Records –
───

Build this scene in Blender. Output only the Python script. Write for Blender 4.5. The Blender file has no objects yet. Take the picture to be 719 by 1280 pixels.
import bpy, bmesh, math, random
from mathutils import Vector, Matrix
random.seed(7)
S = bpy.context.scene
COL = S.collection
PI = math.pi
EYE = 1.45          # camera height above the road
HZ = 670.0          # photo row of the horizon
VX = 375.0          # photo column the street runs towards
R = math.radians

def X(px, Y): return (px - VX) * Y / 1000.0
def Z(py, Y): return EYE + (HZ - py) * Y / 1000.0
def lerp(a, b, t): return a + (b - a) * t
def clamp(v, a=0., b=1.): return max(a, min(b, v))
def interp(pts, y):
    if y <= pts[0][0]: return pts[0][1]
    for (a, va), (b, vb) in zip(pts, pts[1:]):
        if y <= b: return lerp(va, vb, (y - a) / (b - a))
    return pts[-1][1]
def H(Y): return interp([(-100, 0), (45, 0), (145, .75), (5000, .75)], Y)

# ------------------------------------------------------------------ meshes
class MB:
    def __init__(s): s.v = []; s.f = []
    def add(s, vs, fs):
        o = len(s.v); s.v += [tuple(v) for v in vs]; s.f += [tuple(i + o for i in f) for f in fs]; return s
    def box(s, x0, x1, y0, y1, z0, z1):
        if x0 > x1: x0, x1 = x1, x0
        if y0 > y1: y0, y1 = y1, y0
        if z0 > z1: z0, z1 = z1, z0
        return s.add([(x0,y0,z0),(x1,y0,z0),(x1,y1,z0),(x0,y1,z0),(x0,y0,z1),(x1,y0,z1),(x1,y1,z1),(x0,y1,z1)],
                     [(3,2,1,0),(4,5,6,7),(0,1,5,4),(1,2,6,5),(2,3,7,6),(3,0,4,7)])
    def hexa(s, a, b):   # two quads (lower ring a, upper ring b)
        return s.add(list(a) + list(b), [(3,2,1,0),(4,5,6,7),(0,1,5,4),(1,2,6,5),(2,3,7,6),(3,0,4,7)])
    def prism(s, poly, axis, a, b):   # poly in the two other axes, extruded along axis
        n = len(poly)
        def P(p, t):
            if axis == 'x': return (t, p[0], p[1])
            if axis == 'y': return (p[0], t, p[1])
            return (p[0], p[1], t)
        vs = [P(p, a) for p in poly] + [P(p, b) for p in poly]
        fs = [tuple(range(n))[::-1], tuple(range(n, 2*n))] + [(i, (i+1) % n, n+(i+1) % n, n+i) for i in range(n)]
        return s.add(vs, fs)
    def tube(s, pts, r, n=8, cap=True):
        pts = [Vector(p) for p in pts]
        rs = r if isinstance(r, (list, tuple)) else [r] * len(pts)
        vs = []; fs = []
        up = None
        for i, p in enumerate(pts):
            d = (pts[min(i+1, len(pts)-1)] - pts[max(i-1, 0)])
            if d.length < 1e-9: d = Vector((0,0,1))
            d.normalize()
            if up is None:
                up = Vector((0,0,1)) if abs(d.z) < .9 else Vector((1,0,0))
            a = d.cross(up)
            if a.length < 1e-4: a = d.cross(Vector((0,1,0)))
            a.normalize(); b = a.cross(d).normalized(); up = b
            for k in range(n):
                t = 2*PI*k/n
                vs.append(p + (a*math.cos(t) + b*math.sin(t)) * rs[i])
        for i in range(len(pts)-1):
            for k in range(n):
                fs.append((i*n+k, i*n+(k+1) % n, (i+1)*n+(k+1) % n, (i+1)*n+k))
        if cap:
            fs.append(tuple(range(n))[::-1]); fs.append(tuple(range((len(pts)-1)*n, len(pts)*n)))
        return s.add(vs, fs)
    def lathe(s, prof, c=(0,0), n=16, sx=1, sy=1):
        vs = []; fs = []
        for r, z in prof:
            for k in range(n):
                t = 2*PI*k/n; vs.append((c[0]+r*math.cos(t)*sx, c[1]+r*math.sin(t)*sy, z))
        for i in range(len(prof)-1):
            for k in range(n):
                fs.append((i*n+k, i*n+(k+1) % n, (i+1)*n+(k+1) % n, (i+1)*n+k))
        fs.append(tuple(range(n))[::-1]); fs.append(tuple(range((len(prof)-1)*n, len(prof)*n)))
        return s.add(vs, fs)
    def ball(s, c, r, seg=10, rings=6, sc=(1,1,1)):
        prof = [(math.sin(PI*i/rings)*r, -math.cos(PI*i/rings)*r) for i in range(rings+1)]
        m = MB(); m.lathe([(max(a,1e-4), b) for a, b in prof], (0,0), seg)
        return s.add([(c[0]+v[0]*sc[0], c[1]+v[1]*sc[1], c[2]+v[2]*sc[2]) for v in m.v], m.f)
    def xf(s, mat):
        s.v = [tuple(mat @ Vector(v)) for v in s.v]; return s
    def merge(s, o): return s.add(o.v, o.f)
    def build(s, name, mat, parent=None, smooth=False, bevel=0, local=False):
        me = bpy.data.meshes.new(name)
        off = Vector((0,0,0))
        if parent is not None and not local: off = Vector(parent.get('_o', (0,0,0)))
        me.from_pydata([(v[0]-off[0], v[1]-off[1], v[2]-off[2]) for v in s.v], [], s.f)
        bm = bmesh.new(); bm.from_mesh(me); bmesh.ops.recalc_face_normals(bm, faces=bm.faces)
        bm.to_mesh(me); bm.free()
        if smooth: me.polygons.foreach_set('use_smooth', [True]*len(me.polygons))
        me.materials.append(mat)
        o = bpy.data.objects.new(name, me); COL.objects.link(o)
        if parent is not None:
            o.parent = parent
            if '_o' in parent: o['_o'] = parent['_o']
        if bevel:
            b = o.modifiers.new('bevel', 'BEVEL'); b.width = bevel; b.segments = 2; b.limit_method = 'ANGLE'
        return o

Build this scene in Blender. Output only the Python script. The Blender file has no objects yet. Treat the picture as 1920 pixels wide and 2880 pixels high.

───

Short task – Your output must be the lines of the material above, from the first through the line that contains "R = math.radians", copied exactly. Include both endpoints and nothing else.

Reply to the task –
Build this scene in Blender. Output only the Python script. Write for Blender 4.5. The Blender file has no objects yet. Take the picture to be 719 by 1280 pixels.
import bpy, bmesh, math, random
from mathutils import Vector, Matrix
random.seed(7)
S = bpy.context.scene
COL = S.collection
PI = math.pi
EYE = 1.45          # camera height above the road
HZ = 670.0          # photo row of the horizon
VX = 375.0          # photo column the street runs towards
R = math.radians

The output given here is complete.